A Department of Trade and Industry spokesman said last night: "There has been no deal as yet. Ministers haven't made a final decision, but if the deal does receive ministerial approval then any money that BNFL would need would have to be found from BNFL's own resources."

John Redwood, the Conservative trade and industry spokesman, said he would favour a sell-off but would not support any use of public money for the deal. "They should sell shares in the combined group in order to finance the purchase. They could structure a deal in such a way that over a period of time they made shares available as the money came in," he said.

Friends of the Earth said the deal raised the possibility that large quantities of nuclear waste from the US could be brought to Britain for storage or reprocessing.

Spokesman Dr Patrick Green said: "If BNFL is buying this reactor company because it sees a bright future for nuclear power they really do need to thing again. The world is moving away from nuclear power and the industry is pretty much bankrupt. It hasn't got a future."

BNFL was bidding with Morrison Knudsen, an Idaho-based US engineering company, against other consortiums including Bechtel, the US group, and Framatome, the French nuclear giant. The price is understood to be in excess of $1bn, taking account of Westinghouse's pension liabilities of more than $1bn.

The British Government is concerned about whether BNFL has the management capabilities to take such a momentous step. It also wants to investigate the potential liabilities the Government would be taking on. There are concerns about the environmental, financial and legal responsibilities that a purchase in such a sensitive sector by a state-owned company would involve.

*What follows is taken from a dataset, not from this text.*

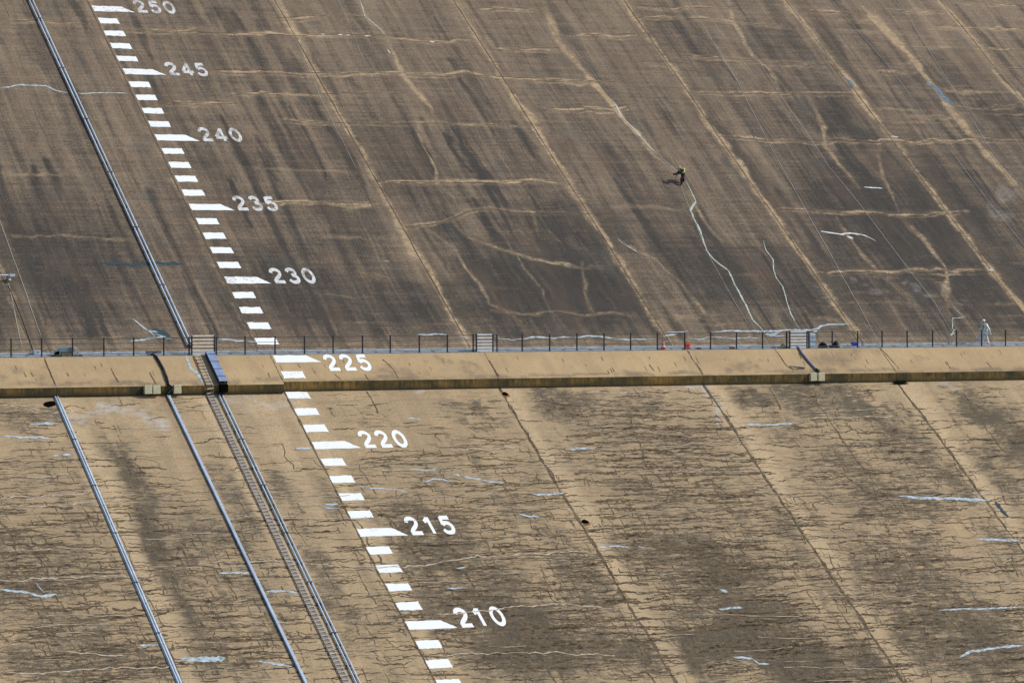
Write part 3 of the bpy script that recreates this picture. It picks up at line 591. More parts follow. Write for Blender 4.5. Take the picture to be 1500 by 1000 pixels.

Though there are no regulatory implications in the US beyond the normal requirements of anti-trust law, the deal would imply renewing agreements with the US Department of Defense and the Department of Energy, Westinghouse's largest customers, as well as other commercial nuclear operators.

By taking on Westinghouse, BNFL would become a key supplier to the US government. Westinghouse manages facilities for tritium production for US weapons programmes and handles spent nuclear fuel and decommissioned nuclear warheads from the US navy.

BNFL is already active in the US - BNFL Inc. has been operating for three years - but the deal will sharply shift the group's focus to North America. It is highly unusual for a company owned by a foreign state to be in this position. By globalising BNFL and making it a key player in the US market, the transaction raises big questions about its continued ownership by the British government, US corporate sources say. It may lead to changes in the structure of ownership, if not all-out privatisation.

The deal underscores that nuclear co-operation continues to be one of the core security and business links that constitute the transatlantic relationship.

Westinghouse Electric Company has 24,000 employees around the world, a substantial increase in BNFL's already important overseas activities.